AIM ▸ Please print all of the material below, word for word.

--- GIVEN DATA ---

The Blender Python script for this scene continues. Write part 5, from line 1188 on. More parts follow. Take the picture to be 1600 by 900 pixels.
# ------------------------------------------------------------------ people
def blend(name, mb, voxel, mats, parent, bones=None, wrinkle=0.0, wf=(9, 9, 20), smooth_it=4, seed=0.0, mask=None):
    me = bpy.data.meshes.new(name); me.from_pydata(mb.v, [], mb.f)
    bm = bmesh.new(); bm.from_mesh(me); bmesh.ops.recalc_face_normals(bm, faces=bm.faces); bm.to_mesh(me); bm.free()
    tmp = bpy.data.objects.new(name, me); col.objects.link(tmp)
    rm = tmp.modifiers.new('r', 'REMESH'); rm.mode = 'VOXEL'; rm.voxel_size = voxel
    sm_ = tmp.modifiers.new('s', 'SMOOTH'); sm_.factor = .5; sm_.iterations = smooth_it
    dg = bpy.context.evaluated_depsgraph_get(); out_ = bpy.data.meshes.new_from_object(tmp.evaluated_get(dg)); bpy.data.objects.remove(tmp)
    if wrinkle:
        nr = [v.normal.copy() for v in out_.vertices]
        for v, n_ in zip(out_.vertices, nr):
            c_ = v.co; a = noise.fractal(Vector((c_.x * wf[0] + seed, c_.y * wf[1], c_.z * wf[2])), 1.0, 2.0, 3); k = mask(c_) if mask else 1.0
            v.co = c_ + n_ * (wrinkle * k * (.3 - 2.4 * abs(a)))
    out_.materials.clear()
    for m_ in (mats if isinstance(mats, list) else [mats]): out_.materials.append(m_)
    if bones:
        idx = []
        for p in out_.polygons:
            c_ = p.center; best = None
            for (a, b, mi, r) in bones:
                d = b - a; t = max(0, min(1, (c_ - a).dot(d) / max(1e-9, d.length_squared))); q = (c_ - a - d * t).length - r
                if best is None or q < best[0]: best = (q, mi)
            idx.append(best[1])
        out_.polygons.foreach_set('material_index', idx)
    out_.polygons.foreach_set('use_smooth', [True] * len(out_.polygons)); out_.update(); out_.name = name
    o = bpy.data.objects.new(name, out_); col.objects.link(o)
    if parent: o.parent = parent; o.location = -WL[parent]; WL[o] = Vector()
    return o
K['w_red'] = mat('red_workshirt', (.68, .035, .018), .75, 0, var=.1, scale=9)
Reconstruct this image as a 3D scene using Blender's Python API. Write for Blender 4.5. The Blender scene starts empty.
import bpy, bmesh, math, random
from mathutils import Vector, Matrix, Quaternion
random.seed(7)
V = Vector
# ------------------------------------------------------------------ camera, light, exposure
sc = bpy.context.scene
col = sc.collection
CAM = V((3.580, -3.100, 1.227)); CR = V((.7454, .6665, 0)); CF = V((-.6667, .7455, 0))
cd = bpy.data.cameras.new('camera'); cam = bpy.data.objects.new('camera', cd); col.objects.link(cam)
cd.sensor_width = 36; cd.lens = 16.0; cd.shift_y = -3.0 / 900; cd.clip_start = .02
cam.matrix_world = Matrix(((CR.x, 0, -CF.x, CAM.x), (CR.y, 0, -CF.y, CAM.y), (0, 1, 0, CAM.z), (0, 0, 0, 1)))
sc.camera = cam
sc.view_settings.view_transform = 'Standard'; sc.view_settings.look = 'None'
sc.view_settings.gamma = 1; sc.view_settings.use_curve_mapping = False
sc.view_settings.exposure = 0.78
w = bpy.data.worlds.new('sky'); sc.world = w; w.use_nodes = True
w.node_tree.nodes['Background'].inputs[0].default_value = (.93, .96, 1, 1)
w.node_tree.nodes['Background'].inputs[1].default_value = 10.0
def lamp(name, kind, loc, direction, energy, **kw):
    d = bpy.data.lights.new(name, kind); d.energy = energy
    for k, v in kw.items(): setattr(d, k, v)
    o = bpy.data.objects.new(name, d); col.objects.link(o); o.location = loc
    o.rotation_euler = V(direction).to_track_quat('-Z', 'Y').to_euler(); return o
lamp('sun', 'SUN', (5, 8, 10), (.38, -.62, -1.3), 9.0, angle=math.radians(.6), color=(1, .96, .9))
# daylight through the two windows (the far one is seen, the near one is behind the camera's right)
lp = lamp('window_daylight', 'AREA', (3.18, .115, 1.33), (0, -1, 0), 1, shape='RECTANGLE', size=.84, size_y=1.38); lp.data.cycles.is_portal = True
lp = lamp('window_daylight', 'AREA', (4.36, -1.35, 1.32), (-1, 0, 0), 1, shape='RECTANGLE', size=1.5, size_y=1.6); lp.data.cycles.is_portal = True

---

EXPECTED ANSWER ▸
The Blender Python script for this scene continues. Write part 5, from line 1188 on. More parts follow. Take the picture to be 1600 by 900 pixels.
# ------------------------------------------------------------------ people
def blend(name, mb, voxel, mats, parent, bones=None, wrinkle=0.0, wf=(9, 9, 20), smooth_it=4, seed=0.0, mask=None):
    me = bpy.data.meshes.new(name); me.from_pydata(mb.v, [], mb.f)
    bm = bmesh.new(); bm.from_mesh(me); bmesh.ops.recalc_face_normals(bm, faces=bm.faces); bm.to_mesh(me); bm.free()
    tmp = bpy.data.objects.new(name, me); col.objects.link(tmp)
    rm = tmp.modifiers.new('r', 'REMESH'); rm.mode = 'VOXEL'; rm.voxel_size = voxel
    sm_ = tmp.modifiers.new('s', 'SMOOTH'); sm_.factor = .5; sm_.iterations = smooth_it
    dg = bpy.context.evaluated_depsgraph_get(); out_ = bpy.data.meshes.new_from_object(tmp.evaluated_get(dg)); bpy.data.objects.remove(tmp)
    if wrinkle:
        nr = [v.normal.copy() for v in out_.vertices]
        for v, n_ in zip(out_.vertices, nr):
            c_ = v.co; a = noise.fractal(Vector((c_.x * wf[0] + seed, c_.y * wf[1], c_.z * wf[2])), 1.0, 2.0, 3); k = mask(c_) if mask else 1.0
            v.co = c_ + n_ * (wrinkle * k * (.3 - 2.4 * abs(a)))
    out_.materials.clear()
    for m_ in (mats if isinstance(mats, list) else [mats]): out_.materials.append(m_)
    if bones:
        idx = []
        for p in out_.polygons:
            c_ = p.center; best = None
            for (a, b, mi, r) in bones:
                d = b - a; t = max(0, min(1, (c_ - a).dot(d) / max(1e-9, d.length_squared))); q = (c_ - a - d * t).length - r
                if best is None or q < best[0]: best = (q, mi)
            idx.append(best[1])
        out_.polygons.foreach_set('material_index', idx)
    out_.polygons.foreach_set('use_smooth', [True] * len(out_.polygons)); out_.update(); out_.name = name
    o = bpy.data.objects.new(name, out_); col.objects.link(o)
    if parent: o.parent = parent; o.location = -WL[parent]; WL[o] = Vector()
    return o
K['w_red'] = mat('red_workshirt', (.68, .035, .018), .75, 0, var=.1, scale=9)
Reconstruct this image as a 3D scene using Blender's Python API. Write for Blender 4.5. The Blender scene starts empty.
import bpy, bmesh, math, random
from mathutils import Vector, Matrix, Quaternion
random.seed(7)
V = Vector
# ------------------------------------------------------------------ camera, light, exposure
sc = bpy.context.scene
col = sc.collection
CAM = V((3.580, -3.100, 1.227)); CR = V((.7454, .6665, 0)); CF = V((-.6667, .7455, 0))
cd = bpy.data.cameras.new('camera'); cam = bpy.data.objects.new('camera', cd); col.objects.link(cam)
cd.sensor_width = 36; cd.lens = 16.0; cd.shift_y = -3.0 / 900; cd.clip_start = .02
cam.matrix_world = Matrix(((CR.x, 0, -CF.x, CAM.x), (CR.y, 0, -CF.y, CAM.y), (0, 1, 0, CAM.z), (0, 0, 0, 1)))
sc.camera = cam
sc.view_settings.view_transform = 'Standard'; sc.view_settings.look = 'None'
sc.view_settings.gamma = 1; sc.view_settings.use_curve_mapping = False
sc.view_settings.exposure = 0.78
w = bpy.data.worlds.new('sky'); sc.world = w; w.use_nodes = True
w.node_tree.nodes['Background'].inputs[0].default_value = (.93, .96, 1, 1)
w.node_tree.nodes['Background'].inputs[1].default_value = 10.0
def lamp(name, kind, loc, direction, energy, **kw):
    d = bpy.data.lights.new(name, kind); d.energy = energy
    for k, v in kw.items(): setattr(d, k, v)
    o = bpy.data.objects.new(name, d); col.objects.link(o); o.location = loc
    o.rotation_euler = V(direction).to_track_quat('-Z', 'Y').to_euler(); return o
lamp('sun', 'SUN', (5, 8, 10), (.38, -.62, -1.3), 9.0, angle=math.radians(.6), color=(1, .96, .9))
# daylight through the two windows (the far one is seen, the near one is behind the camera's right)
lp = lamp('window_daylight', 'AREA', (3.18, .115, 1.33), (0, -1, 0), 1, shape='RECTANGLE', size=.84, size_y=1.38); lp.data.cycles.is_portal = True
lp = lamp('window_daylight', 'AREA', (4.36, -1.35, 1.32), (-1, 0, 0), 1, shape='RECTANGLE', size=1.5, size_y=1.6); lp.data.cycles.is_portal = True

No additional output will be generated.